### What you should do:
The line containing "wt = world.node_tree; wt.nodes.clear()" marks the end: quote every line from the start of the records below through it, word for word.

### A run of records:
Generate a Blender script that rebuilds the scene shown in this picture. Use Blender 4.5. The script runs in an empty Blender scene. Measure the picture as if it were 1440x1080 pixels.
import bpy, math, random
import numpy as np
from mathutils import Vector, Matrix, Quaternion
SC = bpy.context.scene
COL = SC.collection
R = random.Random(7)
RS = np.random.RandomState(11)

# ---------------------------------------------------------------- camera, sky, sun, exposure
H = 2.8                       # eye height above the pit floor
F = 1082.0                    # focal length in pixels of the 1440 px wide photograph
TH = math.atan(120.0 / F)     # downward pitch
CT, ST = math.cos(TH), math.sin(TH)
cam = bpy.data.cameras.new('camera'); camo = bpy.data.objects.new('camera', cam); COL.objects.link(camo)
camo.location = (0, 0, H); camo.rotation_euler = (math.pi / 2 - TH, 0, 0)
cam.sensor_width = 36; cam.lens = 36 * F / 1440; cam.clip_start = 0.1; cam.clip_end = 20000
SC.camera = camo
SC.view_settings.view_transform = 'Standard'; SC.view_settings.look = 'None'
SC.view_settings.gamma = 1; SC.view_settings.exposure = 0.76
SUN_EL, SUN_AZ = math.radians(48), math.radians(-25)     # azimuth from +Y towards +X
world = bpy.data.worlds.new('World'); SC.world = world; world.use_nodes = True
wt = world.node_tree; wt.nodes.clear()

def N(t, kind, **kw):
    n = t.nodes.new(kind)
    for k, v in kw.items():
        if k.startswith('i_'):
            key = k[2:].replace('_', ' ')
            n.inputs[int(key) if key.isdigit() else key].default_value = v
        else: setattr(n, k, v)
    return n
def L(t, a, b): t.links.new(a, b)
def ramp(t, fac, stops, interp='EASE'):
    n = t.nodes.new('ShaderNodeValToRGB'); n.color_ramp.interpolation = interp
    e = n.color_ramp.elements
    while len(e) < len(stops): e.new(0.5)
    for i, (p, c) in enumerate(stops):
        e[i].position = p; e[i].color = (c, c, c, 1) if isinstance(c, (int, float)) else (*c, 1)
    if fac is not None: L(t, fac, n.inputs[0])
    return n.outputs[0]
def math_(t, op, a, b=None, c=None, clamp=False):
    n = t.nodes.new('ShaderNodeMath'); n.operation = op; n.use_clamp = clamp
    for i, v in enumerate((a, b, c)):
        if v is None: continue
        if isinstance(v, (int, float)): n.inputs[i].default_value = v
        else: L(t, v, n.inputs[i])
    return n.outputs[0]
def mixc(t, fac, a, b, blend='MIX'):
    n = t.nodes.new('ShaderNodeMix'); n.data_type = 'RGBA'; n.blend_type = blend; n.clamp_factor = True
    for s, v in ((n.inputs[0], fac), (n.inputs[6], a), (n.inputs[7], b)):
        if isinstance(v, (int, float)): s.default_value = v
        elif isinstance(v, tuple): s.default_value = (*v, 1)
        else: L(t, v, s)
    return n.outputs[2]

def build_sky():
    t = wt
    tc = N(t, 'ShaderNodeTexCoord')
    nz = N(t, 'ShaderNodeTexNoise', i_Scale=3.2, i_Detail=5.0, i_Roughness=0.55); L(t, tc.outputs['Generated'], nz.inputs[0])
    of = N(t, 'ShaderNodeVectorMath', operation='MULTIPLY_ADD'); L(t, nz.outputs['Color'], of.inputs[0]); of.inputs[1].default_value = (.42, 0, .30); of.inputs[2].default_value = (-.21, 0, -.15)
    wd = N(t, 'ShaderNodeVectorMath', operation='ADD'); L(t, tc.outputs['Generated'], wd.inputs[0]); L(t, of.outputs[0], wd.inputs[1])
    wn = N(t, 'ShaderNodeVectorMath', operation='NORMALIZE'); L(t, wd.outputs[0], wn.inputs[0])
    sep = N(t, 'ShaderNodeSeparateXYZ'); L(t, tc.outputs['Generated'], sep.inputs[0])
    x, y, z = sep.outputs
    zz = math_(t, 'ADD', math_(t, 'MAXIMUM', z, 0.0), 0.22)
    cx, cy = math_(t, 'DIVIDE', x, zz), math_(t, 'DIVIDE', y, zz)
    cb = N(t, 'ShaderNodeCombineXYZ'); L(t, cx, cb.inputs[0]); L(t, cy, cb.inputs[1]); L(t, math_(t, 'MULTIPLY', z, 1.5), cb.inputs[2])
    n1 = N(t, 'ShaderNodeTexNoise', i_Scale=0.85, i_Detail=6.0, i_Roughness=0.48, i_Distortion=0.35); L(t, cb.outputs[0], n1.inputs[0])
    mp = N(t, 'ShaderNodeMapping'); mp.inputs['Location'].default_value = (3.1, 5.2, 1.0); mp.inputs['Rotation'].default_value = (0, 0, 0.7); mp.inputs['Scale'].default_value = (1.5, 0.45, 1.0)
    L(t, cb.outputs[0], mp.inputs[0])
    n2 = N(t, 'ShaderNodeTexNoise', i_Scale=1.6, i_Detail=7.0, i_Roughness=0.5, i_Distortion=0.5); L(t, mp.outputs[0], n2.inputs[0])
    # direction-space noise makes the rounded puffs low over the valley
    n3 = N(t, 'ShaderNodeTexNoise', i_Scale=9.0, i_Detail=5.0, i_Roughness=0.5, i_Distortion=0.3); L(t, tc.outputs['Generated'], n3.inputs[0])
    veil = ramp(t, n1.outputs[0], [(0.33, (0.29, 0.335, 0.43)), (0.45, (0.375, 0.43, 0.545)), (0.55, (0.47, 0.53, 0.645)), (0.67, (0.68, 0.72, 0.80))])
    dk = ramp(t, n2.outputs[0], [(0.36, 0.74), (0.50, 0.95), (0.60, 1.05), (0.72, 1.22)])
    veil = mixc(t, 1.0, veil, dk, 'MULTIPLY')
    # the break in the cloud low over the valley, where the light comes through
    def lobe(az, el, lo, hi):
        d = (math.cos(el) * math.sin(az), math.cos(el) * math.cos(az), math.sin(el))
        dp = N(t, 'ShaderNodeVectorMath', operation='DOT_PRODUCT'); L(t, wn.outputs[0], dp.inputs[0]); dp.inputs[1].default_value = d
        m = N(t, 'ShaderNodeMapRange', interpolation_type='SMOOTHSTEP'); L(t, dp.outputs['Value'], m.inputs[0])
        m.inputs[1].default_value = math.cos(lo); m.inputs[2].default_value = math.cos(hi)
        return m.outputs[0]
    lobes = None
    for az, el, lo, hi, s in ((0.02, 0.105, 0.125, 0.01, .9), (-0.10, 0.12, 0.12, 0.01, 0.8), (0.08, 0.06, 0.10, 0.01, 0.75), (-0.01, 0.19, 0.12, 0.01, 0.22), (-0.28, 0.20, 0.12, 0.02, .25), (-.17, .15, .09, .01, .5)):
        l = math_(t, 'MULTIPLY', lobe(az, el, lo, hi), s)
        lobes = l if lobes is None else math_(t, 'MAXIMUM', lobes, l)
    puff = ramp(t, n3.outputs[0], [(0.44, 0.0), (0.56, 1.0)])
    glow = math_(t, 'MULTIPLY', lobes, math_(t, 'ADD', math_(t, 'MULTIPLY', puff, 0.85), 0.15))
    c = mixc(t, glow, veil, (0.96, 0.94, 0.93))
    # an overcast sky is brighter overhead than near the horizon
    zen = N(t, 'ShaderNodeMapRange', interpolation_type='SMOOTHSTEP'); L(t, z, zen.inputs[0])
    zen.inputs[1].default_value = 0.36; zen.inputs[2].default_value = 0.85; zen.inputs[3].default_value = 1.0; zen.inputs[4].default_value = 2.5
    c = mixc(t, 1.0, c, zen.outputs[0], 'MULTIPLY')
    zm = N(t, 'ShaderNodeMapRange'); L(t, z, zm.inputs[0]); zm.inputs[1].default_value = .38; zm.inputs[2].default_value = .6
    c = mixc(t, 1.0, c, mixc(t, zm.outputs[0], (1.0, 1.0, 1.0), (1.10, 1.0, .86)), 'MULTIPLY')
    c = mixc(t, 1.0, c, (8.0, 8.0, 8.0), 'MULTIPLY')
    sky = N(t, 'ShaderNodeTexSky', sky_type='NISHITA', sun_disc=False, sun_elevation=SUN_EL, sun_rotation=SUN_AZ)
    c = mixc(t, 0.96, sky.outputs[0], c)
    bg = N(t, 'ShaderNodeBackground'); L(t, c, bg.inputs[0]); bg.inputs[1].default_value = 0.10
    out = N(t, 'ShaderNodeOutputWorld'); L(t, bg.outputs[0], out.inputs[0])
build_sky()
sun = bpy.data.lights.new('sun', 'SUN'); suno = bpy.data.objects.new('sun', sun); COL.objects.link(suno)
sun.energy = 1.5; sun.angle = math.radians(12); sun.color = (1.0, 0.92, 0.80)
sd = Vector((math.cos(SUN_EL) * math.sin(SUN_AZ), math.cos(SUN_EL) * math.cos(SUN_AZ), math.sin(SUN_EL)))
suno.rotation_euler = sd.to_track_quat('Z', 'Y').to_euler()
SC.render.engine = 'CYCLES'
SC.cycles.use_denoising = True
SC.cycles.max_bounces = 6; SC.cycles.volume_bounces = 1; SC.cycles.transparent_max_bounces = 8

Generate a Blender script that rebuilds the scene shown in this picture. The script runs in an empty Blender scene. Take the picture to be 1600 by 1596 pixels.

### Written answer:
Generate a Blender script that rebuilds the scene shown in this picture. Use Blender 4.5. The script runs in an empty Blender scene. Measure the picture as if it were 1440x1080 pixels.
import bpy, math, random
import numpy as np
from mathutils import Vector, Matrix, Quaternion
SC = bpy.context.scene
COL = SC.collection
R = random.Random(7)
RS = np.random.RandomState(11)

# ---------------------------------------------------------------- camera, sky, sun, exposure
H = 2.8                       # eye height above the pit floor
F = 1082.0                    # focal length in pixels of the 1440 px wide photograph
TH = math.atan(120.0 / F)     # downward pitch
CT, ST = math.cos(TH), math.sin(TH)
cam = bpy.data.cameras.new('camera'); camo = bpy.data.objects.new('camera', cam); COL.objects.link(camo)
camo.location = (0, 0, H); camo.rotation_euler = (math.pi / 2 - TH, 0, 0)
cam.sensor_width = 36; cam.lens = 36 * F / 1440; cam.clip_start = 0.1; cam.clip_end = 20000
SC.camera = camo
SC.view_settings.view_transform = 'Standard'; SC.view_settings.look = 'None'
SC.view_settings.gamma = 1; SC.view_settings.exposure = 0.76
SUN_EL, SUN_AZ = math.radians(48), math.radians(-25)     # azimuth from +Y towards +X
world = bpy.data.worlds.new('World'); SC.world = world; world.use_nodes = True
wt = world.node_tree; wt.nodes.clear()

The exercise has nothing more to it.